El 24 de febrero de 1895 había estallado en Cuba una guerra que era, como Martí llamó, necesaria, organizada durante años desde el silencio, el convencimiento y la conspiración dentro y fuera de la Isla. Había también un Partido que tenía la misión de unir y organizar los esfuerzos para alcanzar la independencia de la Mayor de las Antillas y contribuir a la de naciones hermanas.
Pareciera intrascendente, en medio de una guerra, de tiros y cargas al machete contra un enemigo varias veces más fuerte, pensar en el ordenamiento jurídico de esa Cuba en armas por la libertad, pero ya lo habían hecho en Guáimaro, a solo seis meses del gran 10 de octubre de 1868.
Esta vez la cita era en Jimaguayú, y fue allí para estar cerca de Ignacio Agramonte, del lugar por donde había entrado a la inmortalidad. Veinte delegados de los diferentes cuerpos de ejército que enfrentaban a España soñaron un país y legislaron 24 artículos centrados en no repetir errores del pasado, idearon una organización de la República sencilla y práctica, ajustada a las condiciones del momento.
Hubo debate, temores, contradicciones, tres tendencias fundamentales; sin embargo, cuatro días fueron suficientes para entender que, por encima de lo que cada cual creía mejor, estaba ese proyecto de país nuevo, independiente, soberano, para el que era imprescindible la unidad, cuyo quiebre había llevado al fracaso luego de diez años, y eso lo sabían bien, Martí se había encargado de explicarlo.
Como norma jurídica, la Constitución de Jimaguayú carece de definiciones de derechos civiles y de otros tantos aspectos que debiera regular una Carta Magna; de allí que el propio texto instituyera su revisión en dos años, o inmediatamente que se terminara la contienda bélica. Bien sabían los asambleístas de 1895 que habían hecho un instrumento legal apegado a lo que se necesitaba en ese momento histórico.

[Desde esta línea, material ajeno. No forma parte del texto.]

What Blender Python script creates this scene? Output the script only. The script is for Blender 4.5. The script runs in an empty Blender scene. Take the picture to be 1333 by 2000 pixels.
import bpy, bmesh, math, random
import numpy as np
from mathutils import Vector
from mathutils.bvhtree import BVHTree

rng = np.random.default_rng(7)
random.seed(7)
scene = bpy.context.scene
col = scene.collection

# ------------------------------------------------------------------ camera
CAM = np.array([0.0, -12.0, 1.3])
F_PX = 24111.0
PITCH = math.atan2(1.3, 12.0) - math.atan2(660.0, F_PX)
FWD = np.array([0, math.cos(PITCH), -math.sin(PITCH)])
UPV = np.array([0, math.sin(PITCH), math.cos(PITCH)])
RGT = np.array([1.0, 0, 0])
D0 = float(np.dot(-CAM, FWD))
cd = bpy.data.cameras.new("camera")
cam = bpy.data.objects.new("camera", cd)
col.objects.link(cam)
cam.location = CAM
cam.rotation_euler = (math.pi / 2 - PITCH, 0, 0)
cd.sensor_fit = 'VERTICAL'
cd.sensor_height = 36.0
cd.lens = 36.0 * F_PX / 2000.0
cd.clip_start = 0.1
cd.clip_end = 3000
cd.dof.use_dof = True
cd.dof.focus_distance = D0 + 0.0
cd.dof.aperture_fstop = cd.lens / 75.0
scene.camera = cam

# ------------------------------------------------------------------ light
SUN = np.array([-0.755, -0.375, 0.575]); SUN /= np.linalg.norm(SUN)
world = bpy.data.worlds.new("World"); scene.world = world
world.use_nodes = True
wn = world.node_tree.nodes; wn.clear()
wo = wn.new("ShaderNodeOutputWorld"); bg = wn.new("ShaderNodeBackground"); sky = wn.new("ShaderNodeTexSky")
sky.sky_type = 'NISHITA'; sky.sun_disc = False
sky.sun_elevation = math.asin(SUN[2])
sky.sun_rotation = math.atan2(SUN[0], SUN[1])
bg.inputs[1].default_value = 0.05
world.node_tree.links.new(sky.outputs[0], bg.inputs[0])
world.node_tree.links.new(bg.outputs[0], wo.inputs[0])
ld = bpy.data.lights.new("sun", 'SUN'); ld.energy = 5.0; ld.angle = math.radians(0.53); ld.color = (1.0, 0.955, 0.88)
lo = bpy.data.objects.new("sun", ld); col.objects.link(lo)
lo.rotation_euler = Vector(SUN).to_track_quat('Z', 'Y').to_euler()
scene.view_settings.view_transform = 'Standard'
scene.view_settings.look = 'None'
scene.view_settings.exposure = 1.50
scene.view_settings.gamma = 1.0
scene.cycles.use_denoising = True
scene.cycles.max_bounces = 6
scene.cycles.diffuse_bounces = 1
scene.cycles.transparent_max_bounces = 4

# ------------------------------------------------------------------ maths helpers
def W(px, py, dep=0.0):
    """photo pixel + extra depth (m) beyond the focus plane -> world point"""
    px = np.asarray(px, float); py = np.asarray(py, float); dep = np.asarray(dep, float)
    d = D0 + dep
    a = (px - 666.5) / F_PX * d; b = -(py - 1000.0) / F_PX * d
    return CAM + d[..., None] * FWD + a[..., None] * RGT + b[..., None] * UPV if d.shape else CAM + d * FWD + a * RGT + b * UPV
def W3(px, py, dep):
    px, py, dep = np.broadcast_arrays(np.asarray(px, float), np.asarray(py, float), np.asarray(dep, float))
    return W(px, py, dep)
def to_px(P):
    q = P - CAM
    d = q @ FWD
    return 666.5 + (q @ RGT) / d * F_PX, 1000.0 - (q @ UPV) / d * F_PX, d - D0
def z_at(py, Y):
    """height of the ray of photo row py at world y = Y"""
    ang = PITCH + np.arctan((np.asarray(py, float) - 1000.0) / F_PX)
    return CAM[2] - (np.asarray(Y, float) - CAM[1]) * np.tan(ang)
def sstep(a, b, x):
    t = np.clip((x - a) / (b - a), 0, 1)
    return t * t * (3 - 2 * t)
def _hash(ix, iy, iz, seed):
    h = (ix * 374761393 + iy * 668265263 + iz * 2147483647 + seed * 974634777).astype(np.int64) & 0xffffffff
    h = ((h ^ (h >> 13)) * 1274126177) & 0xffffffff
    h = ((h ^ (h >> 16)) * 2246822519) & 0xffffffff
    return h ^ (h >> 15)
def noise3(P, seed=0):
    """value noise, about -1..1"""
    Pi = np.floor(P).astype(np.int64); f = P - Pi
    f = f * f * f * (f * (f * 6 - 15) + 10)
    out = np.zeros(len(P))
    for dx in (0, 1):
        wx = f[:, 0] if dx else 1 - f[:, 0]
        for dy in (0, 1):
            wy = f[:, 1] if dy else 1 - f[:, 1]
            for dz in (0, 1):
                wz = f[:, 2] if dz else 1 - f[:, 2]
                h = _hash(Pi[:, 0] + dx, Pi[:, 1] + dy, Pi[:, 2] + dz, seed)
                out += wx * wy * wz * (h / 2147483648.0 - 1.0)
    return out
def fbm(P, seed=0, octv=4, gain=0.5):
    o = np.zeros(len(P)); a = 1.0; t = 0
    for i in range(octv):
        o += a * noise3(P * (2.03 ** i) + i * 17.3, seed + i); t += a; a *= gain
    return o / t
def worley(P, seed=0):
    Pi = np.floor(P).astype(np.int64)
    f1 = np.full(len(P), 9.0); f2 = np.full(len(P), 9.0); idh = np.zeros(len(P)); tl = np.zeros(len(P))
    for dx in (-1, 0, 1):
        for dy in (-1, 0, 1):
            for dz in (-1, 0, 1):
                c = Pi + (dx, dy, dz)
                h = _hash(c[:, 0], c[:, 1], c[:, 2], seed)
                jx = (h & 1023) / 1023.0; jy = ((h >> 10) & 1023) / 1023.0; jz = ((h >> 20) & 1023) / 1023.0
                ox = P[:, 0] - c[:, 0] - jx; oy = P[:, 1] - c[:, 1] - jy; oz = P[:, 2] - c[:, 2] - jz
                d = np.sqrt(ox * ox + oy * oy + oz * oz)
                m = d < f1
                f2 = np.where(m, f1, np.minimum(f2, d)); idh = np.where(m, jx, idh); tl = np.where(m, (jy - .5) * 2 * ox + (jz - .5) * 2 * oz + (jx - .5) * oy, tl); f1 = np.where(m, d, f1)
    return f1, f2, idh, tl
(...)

Otra vez la historia nos enseña que en la unidad siempre ha estado la clave para Cuba, la misma que Raúl, el pasado 1ro. de enero, nos llamó a cuidar como la niña de nuestros ojos, porque es el resultado del propio proceso de construcción de la nación. Hoy, como ayer, esa unidad hay que construirla desde la diversidad de criterios, de sobreponer los intereses colectivos a los individuales, y eso significa seguir construyendo consenso con todos, excepto con aquellos que nada bueno quieren para la Patria.
A 129 años de aquel 16 de septiembre, el camino sigue siendo el juramento de Máximo Gómez, tras ser nombrado en Jimaguayú como General en Jefe y recibir la bandera nacional, «defender la independencia de Cuba hasta vencer o morir».